In questa, che non doveva essere una battaglia, ci sono invece vinti e vincitori. Tra questi certamente Forza Italia. Il capogruppo Paolo Romani può agilmente e tra gli applausi dire che “in fondo al testo di questa riforma c’è la firma di Berlusconi accanto a quella di Renzi”. L’ex Cavaliere diventa quasi un assente per caso. Non perché condannato in via definitiva. Gli applausi riabilitano la decadenza votata il 27 novembre scorso.
Matteo Renzi non è venuto al Senato. Peccato, occasione sprecata, non s’è mai visto in questi giorni. Per evitare la fronda? Qualche fischio? Per non sentire il rosario di “fallimenti” citato punto per punto dal capogruppo Cinque stelle Vito Petrocelli (“governo incapace e arrogante, le vere priorità sono lavoro e imprese”).

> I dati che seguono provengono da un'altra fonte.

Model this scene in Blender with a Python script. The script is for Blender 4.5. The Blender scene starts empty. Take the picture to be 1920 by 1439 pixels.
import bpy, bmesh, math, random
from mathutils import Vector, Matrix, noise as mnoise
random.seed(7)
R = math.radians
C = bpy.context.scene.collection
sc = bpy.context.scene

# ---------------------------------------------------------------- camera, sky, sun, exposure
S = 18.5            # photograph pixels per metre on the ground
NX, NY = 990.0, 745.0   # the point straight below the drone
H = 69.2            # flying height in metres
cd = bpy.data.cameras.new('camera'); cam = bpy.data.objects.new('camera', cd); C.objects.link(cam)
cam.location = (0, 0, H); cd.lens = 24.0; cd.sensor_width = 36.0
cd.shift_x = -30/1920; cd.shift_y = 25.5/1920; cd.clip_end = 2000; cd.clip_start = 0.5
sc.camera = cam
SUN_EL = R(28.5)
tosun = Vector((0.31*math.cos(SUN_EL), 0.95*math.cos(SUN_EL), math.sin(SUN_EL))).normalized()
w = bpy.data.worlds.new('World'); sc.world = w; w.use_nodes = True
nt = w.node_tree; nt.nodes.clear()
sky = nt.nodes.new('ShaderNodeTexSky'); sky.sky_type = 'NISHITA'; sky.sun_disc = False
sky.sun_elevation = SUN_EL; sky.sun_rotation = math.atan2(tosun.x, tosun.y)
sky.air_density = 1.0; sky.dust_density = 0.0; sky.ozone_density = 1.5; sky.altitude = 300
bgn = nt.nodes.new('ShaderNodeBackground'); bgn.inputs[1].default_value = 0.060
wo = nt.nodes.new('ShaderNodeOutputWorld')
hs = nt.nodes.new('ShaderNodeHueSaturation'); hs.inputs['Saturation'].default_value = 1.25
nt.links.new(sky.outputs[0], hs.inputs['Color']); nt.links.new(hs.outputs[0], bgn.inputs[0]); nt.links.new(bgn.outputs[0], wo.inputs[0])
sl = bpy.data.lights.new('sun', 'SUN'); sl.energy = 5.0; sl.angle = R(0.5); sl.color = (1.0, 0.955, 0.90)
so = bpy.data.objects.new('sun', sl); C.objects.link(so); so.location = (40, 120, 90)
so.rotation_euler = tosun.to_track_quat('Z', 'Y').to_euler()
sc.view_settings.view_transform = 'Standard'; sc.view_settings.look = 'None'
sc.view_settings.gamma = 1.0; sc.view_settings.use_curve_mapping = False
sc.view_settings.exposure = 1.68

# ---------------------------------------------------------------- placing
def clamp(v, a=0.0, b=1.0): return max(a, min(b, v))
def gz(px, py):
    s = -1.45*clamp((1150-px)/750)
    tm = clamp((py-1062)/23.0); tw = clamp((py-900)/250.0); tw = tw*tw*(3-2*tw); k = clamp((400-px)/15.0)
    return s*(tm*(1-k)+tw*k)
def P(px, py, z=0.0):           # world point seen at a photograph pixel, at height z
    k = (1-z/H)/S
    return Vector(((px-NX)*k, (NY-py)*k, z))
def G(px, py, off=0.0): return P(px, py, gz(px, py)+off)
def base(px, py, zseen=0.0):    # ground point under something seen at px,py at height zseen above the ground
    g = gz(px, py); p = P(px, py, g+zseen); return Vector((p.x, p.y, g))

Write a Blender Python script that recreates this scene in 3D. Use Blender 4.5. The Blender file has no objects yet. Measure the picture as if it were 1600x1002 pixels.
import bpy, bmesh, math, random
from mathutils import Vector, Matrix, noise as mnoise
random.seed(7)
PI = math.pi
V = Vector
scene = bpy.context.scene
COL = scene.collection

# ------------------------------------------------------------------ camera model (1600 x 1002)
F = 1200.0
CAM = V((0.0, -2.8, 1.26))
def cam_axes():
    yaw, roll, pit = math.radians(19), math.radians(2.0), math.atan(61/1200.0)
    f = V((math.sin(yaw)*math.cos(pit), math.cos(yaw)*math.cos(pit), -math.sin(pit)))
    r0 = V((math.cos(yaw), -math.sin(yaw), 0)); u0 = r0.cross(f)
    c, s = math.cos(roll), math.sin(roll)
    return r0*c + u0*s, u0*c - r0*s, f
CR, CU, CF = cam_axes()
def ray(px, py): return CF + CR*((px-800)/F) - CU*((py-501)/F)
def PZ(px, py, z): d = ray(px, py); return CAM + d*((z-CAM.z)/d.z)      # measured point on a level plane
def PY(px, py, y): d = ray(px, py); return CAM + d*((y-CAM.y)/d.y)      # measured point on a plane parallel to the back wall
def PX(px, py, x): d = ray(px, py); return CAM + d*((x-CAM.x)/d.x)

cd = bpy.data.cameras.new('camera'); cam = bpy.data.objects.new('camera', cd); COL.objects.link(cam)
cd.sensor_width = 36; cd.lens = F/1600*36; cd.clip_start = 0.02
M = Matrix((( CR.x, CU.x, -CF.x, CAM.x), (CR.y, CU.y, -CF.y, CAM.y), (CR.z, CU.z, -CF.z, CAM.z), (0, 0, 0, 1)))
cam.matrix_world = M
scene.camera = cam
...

Peccato anche perché c’è molto di positivo in questa riforma. E su questo doveva mettere la faccia per rivendicare la rivoluzione di una decisione attesa da trent’anni: fine del bicameralismo perfetto, semplificazione dell’iter delle leggi, diminuzione del ceto politico, taglio delle indennità di 320 senatori. Si poteva arrivare agli stessi risultati, con tempi più certi e minori umiliazioni, seguendo strade diverse.
Una per tutte: riduzione di senatori e deputati, elezione dei senatori insieme con i consiglieri regionali.
La parte buona va certamente salvata nei prossimi passaggi parlamentari (ancora quattro) del disegno di legge costituzionale.
Il resto va cambiato.
Lo farà la Camera dove il ddl sarà incardinato a settembre.
Anche perché il governo Renzi, tra dati economici con il segno meno e warning da Francoforte e Bruxelles, ha esaurito la luna di miele post-europee e probabilmente dovrà abbassare i toni e limare un po’ quelle certezze granitiche che sono state fin qui il marchio di fabbrica del team renziano. Guardare un po’ più al Pd e alle forze nel recinto della maggioranza e un po’ meno a Forza Italia.
La prima cartina di tornasole sarà il tavolo sulla legge elettorale. Il vecchio ma ancora vivo Senato ricomincia da qui. A settembre. L’Italicum sarà modificato. La nuova legge elettorale non sarà pronta prima di primavera. La legislatura, ha giurato il premier, andrà avanti fino al 2018.